Mr. Plachkov has been principal horn with the New York String Seminar Orchestra in Carnegie Hall and also principal horn with the New York Youth Symphony. In the summer of 2009 Mr. Plachkov was invited to the Tanglewood Music Festival, where he performed with the Festival Orchestra under James Levine, Bernard Haitink, Kurt Masur and Herbert Blomstedt.

Mr. Plachkov is currently pursuing his bachelor,s degree in horn at The Juilliard School where he studies under the direction of Jennifer Montone, principal horn of Philadelphia Orchestra.

Christopher Oldfather, piano

Christopher Oldfather, piano

Christopher Oldfather has devoted himself to the performance of contemporary music for over twenty years. He has participated in innumerable world premiere performances, featuring every possible combination of instruments, in cities all over America. He has been a member of Collage New Music since 1979 and New York City’s Parnassus since 1997.

He appears regularly in Chicago and has joined singers and instrumentalists of all kinds in recitals throughout the United States. In 1986 he presented his recital debut in Carnegie Recital Hall, which then closed immediately for renovations. Since then he has pursued a career as a freelance musician, which has taken him as far afield as Moscow and Tokyo and has seen him play virtually every sort of keyboard ever made, including the Chromelodeon.
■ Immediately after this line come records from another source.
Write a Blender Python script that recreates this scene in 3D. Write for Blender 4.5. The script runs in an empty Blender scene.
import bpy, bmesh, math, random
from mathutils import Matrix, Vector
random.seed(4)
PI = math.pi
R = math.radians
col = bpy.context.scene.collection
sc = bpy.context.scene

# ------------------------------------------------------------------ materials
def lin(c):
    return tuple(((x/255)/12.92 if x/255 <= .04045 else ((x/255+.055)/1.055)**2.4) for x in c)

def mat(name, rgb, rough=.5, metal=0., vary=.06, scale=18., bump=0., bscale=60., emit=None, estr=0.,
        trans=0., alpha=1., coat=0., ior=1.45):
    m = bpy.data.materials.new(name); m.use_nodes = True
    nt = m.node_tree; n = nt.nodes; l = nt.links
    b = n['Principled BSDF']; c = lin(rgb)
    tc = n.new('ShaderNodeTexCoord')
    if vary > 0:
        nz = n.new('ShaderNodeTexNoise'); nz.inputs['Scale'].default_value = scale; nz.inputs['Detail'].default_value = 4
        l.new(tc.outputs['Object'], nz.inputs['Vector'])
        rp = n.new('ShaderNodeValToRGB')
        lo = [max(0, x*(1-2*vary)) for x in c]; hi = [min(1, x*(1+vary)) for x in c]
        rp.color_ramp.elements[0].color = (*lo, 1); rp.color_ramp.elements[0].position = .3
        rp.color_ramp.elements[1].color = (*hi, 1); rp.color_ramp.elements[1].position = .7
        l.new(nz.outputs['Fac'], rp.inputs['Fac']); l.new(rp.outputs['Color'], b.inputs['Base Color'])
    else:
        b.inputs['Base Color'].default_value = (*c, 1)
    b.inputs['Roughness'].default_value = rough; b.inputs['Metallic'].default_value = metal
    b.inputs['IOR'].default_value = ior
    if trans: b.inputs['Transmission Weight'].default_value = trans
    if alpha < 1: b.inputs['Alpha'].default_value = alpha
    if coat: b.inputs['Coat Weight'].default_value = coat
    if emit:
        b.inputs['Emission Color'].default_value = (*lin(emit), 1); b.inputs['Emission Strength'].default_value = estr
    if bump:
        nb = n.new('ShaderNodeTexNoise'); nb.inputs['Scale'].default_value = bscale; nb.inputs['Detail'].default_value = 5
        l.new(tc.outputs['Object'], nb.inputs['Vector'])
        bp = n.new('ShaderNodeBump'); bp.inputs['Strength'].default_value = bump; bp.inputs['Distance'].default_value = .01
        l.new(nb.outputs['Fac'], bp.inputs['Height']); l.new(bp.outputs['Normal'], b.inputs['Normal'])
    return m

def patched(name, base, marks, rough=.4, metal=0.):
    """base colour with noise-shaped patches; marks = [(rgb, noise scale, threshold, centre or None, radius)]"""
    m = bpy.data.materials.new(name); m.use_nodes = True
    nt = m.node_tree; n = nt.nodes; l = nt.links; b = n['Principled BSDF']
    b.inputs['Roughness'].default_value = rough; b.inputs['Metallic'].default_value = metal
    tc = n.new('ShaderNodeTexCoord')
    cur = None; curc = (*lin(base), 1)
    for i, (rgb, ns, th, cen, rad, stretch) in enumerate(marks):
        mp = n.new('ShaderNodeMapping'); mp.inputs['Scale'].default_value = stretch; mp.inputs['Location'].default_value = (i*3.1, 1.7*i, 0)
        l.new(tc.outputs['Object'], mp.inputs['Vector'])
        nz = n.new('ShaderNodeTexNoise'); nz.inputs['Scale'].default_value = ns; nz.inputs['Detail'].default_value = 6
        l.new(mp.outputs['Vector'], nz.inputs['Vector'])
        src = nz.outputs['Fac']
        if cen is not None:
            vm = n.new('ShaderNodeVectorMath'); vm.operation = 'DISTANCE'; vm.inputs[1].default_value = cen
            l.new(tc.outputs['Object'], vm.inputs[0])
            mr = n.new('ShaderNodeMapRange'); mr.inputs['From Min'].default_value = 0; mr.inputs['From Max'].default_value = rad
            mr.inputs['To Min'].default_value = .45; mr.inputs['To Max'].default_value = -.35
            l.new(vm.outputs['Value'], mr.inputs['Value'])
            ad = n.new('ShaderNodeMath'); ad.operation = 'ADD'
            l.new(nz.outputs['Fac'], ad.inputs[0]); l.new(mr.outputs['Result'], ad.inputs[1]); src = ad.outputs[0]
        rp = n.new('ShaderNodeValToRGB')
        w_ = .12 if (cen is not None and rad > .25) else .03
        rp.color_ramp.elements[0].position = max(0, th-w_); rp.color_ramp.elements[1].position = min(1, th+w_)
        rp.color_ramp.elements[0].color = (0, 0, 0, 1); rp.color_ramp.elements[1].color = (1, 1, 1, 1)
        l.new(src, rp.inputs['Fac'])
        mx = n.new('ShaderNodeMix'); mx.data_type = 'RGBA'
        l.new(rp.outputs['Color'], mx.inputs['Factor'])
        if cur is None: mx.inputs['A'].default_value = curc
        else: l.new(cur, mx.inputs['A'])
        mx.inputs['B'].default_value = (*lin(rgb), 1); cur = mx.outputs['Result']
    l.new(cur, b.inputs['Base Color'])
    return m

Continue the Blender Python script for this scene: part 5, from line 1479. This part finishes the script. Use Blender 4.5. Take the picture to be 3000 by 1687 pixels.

He is widely known for his expertise on the harpsichord and is one of the leading interpreters of contemporary works for that instrument. As a soloist Mr. Oldfather has appeared with the New York Philharmonic, the New World Symphony, and Ensemble Modern in Frankfurt, Germany. He has collaborated with the conductor Robert Craft and can be heard on several of his recordings. His recording of Elliott Carter’s violin-piano Duo with Robert Mann was nominated for two Grammy Awards in 1990.